The Trump administration wants to cut up to 20 percent of NOAA's staff, more than 1,000 jobs.
Bernadette Woods Placky, chief meteorologist and vice president of engagement for Climate Central, said NOAA's National Weather Service provides critical weather data forecasters rely on for warnings and advisories.

"Because of NOAA data, we know when to evacuate ahead of storms, fires," Woods Placky pointed out. "We know when not to evacuate, which is also really critical because that saves a lot of money and a lot of time."
NOAA data also helps Coloradans navigate risks including avalanches, floods, high winds, air quality, red-flag wildfire warnings and extreme heat. Woods Placky added NOAA also helps farmers determine what to plant and when to harvest, especially as crop hardiness zones shift due to climate change.

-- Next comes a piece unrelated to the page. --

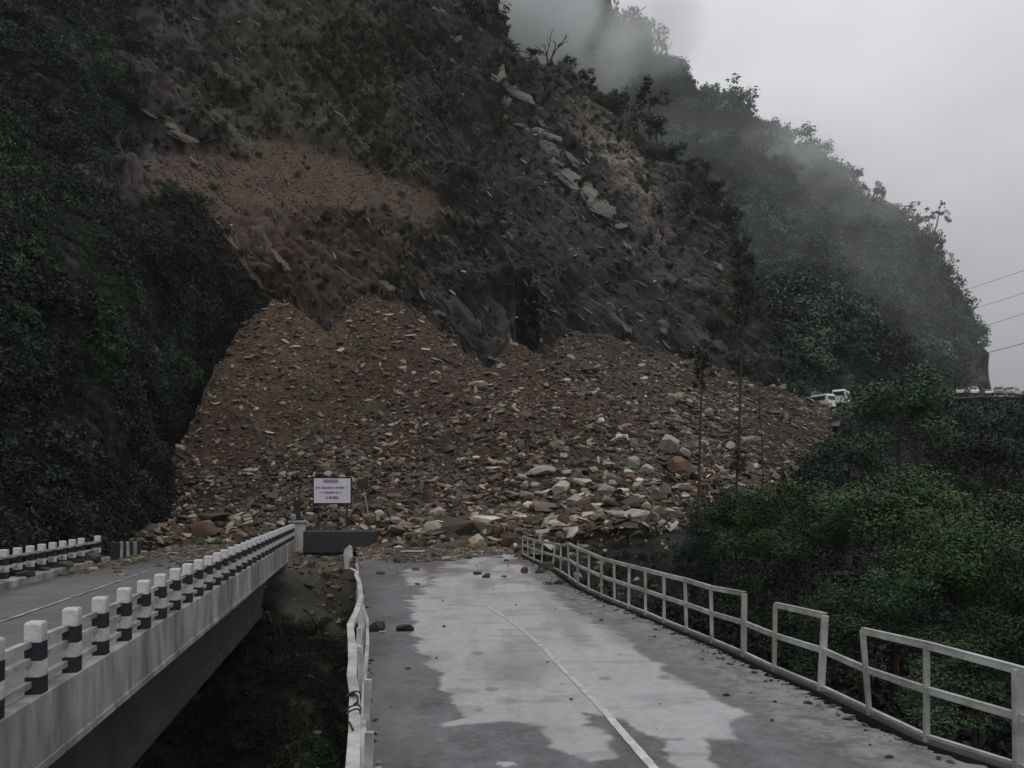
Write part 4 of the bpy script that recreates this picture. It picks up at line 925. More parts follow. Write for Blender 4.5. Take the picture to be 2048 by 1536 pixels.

NOAA's data collection, which dates back to 1950, helps inform global partners including the United Nation's Intergovernmental Panel on Climate Change. Woods Placky noted unstable governments can interrupt data gathering.
"When you get that gap in the data, it invalidates the long-term data sets," Woods Placky emphasized. "You can't carry it with the same weight to tease out longer-term trends to keep people safe and prepared on longer-term shifts that we're seeing."
Some have argued NOAA's services could be taken on by private companies.
David Dickson with Covering Climate Now believes it would be extremely shortsighted.
"To argue against NOAA not being useful because we have private companies offering weather apps would be to argue against farmers because we have grocery stores," Dickson contended. "It really does fund the invisible backbone of virtually everything we consume."